Observation of a sharp tunneling resonance consistent with Wigner crystal vibrations

Evidence of long-range electron correlation in a 2D system

Validation of a new probing technique for insulating electron phases

Abstract

Photoemission and tunneling spectroscopies measure the energies at which single electrons can be added to or removed from an electronic system. Features observed in such spectra have revealed electrons coupling to vibrational modes of ions both in solids and in individual molecules. Here we report the discovery of a sharp resonance in the tunneling spectrum of a 2D electron system. Its behavior suggests that it originates from vibrational modes, not involving ionic motion, but instead arising from vibrations of spatial ordering of the electrons themselves. In a two-dimensional electronic system at very low temperatures and high magnetic fields, electrons can either condense into a variety of quantum Hall phases or arrange themselves into a highly ordered Wigner crystal lattice.

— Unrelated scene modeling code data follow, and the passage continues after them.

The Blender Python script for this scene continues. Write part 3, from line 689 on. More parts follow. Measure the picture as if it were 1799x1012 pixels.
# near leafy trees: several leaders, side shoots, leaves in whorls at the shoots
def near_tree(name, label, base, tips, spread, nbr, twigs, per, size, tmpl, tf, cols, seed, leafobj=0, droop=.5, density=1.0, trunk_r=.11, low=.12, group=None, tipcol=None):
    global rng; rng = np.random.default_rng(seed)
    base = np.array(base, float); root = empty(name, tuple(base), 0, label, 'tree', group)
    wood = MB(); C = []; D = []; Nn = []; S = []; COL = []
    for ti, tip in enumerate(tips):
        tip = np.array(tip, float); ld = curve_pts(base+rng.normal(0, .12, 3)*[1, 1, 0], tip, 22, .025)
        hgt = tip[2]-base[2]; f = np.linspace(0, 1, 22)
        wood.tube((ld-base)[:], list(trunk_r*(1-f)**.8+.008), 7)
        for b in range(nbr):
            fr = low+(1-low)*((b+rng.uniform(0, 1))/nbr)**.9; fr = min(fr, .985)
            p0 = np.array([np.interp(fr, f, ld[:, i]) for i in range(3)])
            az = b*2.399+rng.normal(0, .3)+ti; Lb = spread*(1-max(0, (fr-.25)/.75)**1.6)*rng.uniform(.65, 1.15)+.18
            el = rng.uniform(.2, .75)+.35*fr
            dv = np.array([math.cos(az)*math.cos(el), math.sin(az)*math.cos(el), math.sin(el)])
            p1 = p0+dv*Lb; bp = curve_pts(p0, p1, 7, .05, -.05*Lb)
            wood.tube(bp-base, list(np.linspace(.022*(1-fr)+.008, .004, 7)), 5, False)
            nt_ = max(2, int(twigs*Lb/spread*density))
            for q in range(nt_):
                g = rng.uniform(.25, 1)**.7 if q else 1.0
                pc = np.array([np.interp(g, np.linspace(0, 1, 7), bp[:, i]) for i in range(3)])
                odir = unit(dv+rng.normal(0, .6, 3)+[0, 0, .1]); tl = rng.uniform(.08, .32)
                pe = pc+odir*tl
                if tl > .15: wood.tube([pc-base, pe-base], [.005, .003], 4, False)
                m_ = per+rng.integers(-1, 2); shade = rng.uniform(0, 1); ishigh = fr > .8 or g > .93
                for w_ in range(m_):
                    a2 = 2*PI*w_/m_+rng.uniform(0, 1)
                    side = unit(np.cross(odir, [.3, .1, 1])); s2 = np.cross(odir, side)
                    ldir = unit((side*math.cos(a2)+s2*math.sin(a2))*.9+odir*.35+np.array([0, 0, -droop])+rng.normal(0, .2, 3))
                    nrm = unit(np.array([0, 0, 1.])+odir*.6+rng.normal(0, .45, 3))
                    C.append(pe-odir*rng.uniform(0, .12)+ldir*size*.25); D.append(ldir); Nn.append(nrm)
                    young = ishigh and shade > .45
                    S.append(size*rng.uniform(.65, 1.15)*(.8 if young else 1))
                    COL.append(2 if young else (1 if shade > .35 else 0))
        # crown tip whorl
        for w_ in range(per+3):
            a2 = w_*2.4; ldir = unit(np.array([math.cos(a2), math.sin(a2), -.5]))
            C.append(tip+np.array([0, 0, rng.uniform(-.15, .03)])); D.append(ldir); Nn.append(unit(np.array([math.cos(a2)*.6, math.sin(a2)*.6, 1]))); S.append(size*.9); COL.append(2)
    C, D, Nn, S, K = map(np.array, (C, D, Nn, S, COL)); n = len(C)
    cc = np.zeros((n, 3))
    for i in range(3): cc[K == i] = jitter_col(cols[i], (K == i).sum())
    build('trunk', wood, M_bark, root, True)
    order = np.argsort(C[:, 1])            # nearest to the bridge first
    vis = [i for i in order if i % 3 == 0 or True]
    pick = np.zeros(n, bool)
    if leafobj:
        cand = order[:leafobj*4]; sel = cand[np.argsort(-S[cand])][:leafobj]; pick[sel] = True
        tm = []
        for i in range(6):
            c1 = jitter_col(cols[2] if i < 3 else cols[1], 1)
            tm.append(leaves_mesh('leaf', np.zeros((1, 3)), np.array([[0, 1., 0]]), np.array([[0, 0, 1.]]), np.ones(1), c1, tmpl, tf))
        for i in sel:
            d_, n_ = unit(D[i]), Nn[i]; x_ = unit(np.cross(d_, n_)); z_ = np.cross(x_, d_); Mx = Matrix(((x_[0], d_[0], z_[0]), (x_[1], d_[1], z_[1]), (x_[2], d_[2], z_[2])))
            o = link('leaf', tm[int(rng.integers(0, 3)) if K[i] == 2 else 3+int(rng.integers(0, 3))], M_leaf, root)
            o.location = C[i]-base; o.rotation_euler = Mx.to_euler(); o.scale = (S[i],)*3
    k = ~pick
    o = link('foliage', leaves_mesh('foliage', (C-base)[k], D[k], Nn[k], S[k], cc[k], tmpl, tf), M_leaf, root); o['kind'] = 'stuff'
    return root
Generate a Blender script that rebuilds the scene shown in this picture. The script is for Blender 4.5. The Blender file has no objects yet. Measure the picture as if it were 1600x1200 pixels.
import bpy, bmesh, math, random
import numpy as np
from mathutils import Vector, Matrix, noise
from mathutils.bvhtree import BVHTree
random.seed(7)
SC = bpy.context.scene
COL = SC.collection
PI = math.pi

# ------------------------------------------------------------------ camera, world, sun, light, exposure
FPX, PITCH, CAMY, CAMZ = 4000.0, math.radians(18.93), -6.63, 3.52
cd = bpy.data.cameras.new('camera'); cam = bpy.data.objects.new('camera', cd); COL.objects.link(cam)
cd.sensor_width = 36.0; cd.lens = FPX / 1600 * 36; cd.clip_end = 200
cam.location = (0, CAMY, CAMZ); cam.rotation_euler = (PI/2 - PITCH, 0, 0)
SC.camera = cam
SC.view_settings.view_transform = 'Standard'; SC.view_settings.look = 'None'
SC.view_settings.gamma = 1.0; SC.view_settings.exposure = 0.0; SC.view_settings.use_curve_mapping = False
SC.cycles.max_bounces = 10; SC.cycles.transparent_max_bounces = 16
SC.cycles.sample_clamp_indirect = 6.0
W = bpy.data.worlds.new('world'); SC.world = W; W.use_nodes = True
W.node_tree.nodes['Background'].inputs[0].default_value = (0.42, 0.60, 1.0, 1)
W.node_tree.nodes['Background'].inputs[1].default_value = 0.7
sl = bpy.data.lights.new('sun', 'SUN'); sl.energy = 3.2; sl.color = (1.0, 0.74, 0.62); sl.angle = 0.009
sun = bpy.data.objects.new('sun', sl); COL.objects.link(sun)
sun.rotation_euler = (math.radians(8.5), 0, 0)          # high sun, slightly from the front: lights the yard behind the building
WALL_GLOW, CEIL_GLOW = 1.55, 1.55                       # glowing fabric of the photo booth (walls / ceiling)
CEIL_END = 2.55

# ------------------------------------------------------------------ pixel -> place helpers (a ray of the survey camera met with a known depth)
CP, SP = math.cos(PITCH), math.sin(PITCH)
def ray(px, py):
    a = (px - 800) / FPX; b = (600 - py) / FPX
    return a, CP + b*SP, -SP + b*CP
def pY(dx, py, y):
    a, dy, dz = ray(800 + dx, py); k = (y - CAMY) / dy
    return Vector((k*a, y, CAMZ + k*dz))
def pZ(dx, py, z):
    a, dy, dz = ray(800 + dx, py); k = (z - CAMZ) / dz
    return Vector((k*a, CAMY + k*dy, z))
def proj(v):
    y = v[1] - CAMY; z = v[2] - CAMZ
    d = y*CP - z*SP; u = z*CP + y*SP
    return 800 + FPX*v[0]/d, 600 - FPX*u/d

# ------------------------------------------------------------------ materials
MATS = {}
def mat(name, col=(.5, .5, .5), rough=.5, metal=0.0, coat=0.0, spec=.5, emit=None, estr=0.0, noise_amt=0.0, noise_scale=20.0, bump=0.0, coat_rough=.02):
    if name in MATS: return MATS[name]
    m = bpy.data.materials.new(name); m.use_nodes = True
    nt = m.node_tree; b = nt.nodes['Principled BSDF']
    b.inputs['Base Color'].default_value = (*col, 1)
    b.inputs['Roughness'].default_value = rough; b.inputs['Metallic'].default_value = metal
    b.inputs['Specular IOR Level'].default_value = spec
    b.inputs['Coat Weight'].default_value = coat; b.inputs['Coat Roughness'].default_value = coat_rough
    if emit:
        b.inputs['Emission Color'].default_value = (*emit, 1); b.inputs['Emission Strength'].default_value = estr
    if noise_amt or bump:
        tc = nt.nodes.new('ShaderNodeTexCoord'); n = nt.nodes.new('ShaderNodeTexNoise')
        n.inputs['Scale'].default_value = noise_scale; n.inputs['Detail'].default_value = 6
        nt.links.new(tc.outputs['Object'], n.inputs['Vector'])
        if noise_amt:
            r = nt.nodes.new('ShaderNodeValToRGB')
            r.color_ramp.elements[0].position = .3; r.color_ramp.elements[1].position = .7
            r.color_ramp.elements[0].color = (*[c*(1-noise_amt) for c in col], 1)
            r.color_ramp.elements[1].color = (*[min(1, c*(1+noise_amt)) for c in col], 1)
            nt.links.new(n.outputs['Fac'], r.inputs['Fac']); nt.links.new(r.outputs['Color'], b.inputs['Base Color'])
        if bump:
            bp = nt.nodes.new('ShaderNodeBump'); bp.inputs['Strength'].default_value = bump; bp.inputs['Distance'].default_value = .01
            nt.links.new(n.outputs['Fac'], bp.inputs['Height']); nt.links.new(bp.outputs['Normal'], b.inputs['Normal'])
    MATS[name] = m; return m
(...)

Such spatially ordered phases of electrons are often electrically insulating and delicate and have proven very challenging to probe with conventional methods. Using a unique pulsed tunneling method capable of probing electron tunneling into insulating phases, we observe a sharp peak with dependencies on energy and other parameters that fit to models for vibrations of a Wigner crystal. The remarkable sharpness of the structure presents strong evidence of the existence of a Wigner crystal with long correlation length.